Eu era tão fissurado, este termo que é usado corriqueiramente para se referir ao viciado que vive em função de garantir que a sua droga não lhe falte em seu organismo, que lia dois, três, jornais por dia. Nunca cheguei ao exagero, como o fazia meu saudoso amigo Carlos Magno, de esperar a Folha de S.Paulo de domingo, com seus dezenas de cadernos e centenas de páginas, no sábado à tarde, e passar a madrugada se dedicando a cada artigo, opinião, reportagem…

Não há nada nas páginas dos jornais, nunca houve essa é a verdade, que realmente seja importante. Borges, Jorge Luis Borges, o grande escritor argentino foi o primeiro que li dando esse vaticínio.

Os jornais, a mídia de modo geral, publicam o que seu leitor quer ler. E, quando bem feito, o assunto já está na primeira linha senão no lead, o primeiro parágrafo.

Se este assunto (fazer o jornal impresso diário) te interessa, sugiro que leia o livro “Em Branco Não Sai”, de minha autoria, minha dissertação de mestrado. Lá explico como são definidos os temas que estão diariamente publicados. Mas, resumindo, lá está o que interessa ao leitor. 

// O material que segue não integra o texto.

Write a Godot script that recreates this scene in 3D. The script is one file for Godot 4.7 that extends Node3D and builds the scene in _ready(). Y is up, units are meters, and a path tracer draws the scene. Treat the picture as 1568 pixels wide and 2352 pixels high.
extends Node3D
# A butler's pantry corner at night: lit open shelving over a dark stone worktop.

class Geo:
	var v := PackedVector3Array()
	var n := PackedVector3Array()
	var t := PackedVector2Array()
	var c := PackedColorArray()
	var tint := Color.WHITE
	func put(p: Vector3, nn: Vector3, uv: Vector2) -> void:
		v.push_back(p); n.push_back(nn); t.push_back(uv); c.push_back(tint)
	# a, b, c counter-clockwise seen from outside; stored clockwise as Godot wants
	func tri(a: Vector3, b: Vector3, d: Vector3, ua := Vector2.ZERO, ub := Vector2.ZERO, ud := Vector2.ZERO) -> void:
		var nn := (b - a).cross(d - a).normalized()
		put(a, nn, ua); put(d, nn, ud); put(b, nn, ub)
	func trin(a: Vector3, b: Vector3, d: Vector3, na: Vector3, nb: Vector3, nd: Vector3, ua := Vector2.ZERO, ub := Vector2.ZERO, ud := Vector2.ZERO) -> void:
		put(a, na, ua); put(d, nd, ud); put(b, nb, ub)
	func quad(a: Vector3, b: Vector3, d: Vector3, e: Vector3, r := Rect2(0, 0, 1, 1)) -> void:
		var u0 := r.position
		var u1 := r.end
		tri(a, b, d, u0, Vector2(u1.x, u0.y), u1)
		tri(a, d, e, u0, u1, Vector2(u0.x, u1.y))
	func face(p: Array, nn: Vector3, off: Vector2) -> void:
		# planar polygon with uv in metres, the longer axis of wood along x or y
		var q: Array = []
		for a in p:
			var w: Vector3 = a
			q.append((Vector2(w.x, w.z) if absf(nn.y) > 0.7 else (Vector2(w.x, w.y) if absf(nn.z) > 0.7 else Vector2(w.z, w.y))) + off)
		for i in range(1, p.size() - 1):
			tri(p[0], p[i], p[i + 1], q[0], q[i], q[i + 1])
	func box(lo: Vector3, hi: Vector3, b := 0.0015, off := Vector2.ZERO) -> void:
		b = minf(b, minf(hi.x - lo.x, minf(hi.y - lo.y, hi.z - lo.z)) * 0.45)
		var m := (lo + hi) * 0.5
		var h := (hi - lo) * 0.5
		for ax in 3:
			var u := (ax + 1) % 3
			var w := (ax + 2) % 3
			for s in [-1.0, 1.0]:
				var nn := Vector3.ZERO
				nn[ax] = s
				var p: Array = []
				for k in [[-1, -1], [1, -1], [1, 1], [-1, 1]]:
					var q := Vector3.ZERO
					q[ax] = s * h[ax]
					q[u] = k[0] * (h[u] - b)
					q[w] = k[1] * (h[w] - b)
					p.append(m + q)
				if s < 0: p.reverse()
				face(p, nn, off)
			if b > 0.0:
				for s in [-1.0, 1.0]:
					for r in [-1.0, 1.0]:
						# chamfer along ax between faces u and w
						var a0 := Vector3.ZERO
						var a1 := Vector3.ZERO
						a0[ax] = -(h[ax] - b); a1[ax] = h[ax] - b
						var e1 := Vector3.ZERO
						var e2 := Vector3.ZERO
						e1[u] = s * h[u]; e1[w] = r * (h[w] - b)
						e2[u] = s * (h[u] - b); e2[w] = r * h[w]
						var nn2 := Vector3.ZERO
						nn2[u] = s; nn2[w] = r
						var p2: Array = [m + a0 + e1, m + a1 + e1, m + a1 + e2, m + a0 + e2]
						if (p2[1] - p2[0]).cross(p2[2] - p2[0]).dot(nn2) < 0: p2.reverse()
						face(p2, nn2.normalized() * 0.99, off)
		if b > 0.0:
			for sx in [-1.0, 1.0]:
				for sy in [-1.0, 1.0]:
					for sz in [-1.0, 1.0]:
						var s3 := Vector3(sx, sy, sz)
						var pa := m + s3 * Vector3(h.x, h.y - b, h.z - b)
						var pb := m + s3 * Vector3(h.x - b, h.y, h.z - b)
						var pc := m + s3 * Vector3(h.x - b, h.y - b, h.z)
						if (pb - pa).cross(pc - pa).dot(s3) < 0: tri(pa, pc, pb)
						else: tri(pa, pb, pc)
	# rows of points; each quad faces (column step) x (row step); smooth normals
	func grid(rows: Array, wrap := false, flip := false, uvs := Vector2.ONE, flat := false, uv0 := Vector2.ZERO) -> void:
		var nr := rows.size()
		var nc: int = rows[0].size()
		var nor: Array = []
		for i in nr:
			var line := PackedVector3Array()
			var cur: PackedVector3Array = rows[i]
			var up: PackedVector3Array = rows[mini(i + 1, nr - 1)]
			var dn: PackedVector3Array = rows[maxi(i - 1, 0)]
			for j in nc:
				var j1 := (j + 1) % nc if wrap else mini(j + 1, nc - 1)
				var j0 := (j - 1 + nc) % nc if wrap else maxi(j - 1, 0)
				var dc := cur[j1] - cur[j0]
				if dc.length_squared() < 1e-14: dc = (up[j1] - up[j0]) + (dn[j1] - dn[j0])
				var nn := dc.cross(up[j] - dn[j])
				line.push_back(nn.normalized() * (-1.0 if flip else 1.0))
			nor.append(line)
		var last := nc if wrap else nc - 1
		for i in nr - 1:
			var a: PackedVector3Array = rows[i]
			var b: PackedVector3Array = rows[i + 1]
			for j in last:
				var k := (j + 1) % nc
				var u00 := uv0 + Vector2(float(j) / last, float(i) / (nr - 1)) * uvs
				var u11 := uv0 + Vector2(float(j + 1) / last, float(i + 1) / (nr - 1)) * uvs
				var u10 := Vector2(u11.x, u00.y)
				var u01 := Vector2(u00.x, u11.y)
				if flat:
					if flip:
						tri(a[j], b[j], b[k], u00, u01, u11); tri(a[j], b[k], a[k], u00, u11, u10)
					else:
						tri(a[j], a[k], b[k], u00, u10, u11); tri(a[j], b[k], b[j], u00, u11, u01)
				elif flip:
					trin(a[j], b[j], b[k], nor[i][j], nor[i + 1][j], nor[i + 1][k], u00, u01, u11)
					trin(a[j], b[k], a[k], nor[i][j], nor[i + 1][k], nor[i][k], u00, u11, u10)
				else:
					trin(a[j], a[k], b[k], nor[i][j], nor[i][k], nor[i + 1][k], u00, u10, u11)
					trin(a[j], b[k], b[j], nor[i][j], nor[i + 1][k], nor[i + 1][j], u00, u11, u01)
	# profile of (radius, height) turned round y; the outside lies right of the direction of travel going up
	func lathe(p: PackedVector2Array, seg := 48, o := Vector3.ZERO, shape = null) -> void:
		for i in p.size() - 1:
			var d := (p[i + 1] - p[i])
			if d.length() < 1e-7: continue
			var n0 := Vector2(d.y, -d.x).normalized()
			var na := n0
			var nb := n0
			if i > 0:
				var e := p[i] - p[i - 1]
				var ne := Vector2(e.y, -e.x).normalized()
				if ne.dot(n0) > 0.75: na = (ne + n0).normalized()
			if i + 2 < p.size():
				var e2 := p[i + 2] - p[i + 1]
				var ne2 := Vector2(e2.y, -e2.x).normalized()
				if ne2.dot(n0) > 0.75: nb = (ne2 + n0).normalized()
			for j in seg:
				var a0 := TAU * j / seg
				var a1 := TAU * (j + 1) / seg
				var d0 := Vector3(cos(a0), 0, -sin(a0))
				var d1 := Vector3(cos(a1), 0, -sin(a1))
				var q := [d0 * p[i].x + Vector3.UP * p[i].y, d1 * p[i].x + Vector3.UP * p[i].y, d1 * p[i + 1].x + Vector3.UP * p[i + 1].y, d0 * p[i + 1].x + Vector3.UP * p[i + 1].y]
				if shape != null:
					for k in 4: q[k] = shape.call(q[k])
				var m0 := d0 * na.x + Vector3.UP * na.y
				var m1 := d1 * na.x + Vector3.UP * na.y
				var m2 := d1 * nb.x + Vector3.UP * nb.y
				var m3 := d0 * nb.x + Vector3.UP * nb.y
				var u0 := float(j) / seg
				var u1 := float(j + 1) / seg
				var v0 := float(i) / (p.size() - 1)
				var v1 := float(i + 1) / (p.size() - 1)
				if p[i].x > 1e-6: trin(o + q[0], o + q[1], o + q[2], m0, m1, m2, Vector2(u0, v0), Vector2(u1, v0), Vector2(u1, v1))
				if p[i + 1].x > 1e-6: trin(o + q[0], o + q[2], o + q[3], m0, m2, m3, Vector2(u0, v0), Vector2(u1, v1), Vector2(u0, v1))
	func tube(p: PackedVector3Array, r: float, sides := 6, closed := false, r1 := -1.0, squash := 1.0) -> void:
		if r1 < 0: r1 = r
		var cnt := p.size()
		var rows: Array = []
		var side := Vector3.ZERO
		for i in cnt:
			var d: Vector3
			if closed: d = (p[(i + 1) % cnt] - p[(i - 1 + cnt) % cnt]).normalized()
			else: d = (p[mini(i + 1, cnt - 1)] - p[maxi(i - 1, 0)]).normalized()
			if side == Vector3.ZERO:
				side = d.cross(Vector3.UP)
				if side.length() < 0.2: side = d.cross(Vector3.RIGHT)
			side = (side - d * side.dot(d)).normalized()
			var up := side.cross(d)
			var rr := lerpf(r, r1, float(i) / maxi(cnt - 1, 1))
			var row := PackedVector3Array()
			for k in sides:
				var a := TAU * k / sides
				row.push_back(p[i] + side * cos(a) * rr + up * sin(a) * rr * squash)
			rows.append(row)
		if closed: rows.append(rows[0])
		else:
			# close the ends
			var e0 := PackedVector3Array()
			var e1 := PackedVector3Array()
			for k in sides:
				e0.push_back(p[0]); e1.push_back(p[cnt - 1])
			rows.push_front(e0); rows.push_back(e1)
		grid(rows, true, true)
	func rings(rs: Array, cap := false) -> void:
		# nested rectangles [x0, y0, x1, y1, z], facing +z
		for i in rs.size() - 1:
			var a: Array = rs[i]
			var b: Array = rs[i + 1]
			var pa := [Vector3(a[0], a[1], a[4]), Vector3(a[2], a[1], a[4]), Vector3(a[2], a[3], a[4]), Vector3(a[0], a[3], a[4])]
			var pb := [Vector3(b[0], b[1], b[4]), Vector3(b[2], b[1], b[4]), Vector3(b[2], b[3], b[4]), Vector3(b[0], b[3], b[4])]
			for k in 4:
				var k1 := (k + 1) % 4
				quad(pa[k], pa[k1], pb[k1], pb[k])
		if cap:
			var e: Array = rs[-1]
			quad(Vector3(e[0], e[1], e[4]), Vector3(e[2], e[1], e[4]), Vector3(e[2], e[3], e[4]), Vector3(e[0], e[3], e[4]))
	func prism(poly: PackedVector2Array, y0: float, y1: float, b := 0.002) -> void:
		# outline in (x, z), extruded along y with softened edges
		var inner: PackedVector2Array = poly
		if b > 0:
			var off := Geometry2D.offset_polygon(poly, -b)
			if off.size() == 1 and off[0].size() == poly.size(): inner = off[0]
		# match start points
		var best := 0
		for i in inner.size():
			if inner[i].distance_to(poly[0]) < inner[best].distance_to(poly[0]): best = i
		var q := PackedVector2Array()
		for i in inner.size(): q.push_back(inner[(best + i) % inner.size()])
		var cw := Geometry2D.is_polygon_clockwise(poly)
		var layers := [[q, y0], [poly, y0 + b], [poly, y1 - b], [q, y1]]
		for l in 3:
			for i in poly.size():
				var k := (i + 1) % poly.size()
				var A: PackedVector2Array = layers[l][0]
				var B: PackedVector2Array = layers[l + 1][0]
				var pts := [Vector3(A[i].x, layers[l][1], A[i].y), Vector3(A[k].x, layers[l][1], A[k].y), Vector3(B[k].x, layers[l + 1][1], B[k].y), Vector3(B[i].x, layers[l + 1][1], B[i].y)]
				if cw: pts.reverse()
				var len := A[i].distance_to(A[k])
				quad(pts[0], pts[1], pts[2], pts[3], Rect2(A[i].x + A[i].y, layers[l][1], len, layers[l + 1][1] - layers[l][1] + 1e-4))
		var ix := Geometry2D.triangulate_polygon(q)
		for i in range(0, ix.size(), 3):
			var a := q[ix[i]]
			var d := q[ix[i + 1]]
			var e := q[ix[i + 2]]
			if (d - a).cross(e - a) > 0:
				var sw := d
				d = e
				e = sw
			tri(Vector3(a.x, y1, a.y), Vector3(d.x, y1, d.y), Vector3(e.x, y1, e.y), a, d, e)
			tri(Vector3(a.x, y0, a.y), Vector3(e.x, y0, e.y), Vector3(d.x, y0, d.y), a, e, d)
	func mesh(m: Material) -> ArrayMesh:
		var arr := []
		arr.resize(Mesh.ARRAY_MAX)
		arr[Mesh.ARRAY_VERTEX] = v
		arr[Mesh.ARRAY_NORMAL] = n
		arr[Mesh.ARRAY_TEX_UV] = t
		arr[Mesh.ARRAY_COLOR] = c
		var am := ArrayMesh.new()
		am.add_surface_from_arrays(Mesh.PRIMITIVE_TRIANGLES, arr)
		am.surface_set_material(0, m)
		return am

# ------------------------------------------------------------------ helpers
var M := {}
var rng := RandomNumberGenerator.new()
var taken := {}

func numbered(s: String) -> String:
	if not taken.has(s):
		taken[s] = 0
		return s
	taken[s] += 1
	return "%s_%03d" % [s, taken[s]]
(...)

Essa lógica persiste nas redes sociais, especialmente Facebook e Instagram. Tudo que está lá é o que o leitor (que virtualmente recebe o nome de seguidor) quer ver (sim, ver, pois ninguém quer ler, acho que alguns músculos cerebrais já se atrofiaram).

Quem não respeita o leitor perde audiência. Isso vale pro velho jornalão, pra TV e rádio e pra novas mídias. Nesse caso, respeito significa única e simplesmente submissão. Se não se submeter perde leitor, ouvinte, telespectador, seguidor…

Qualquer texto, um pouco longo, ofende o leitor. Qualquer tema que exija reflexão é ofensivo. Expor a idiotice do seguidor, então, é a “morte virtual”, o que recebe o nome de cancelamento.

O que nos resta?

Os livros. 

Mas não qualquer um. Apenas os romances. As poesias. Os contos. As crônicas. Mas não qualquer deles, apenas os feitos por escritores que são as pessoas que escrevem porque precisam escrever. Não os autores que escrevem o que o leitor já sabe e quer ler para confirmar. Não é o autor que requenta histórias, sagas ou sentimentos já contados, vividos ou sentidos.

Há tantos livros já escritos e sendo escritos que seriam necessários dez mil anos (alguém já perdeu tempo fazendo esse cálculo) para todas as páginas já escritas serem lidas. Há tratados sobre isso. Um deles merece atenção “Como Falar dos Livros Que Não Lemos” de autoria do filósofo francês Pierre Bayard. Que importa isso se nem mesmo aos 100 anos vamos chegar!

Então o que ler?

Primeiramente, se dedicar ao que é escrito para o leitor, ouvinte, telespectador, seguidor é perda de tempo. Dedique o mínimo a eles. Não dedique nada a eles. Em seguida, reserve uma hora por dia para a leitura de autores que escrevem porque não há outra opção na vida deles. Seja rígido nesse propósito. Descubra o prazer de prolongar em seus pensamentos o que estava nas páginas dos livros. Se não se sentir confortável para fazer isso sozinho, num primeiro momento, uma opção são os Clubes de Leitura onde um mediador conduz à descoberta do que está nas entrelinhas.

O problema num projeto de vida como esse é o risco de ficar ainda mais isolado, pois são cada vez mais raros os leitores. Há quem diga que  no Brasil já existam mais pessoas que escrevem do que leem. Não sei mensurar essa relação, mas sinto que é raro encontrar quem leia e nem tanto quem escreve. Comecei 2024 lendo um brasileiro. Em 23, li russo, colombiano, japonês, holandês, haitiano, estadunidense, italiano, marroquino, coreano, inglês… e, claro, brasileiros. Foi bom! Foi ótimo, melhor dizendo.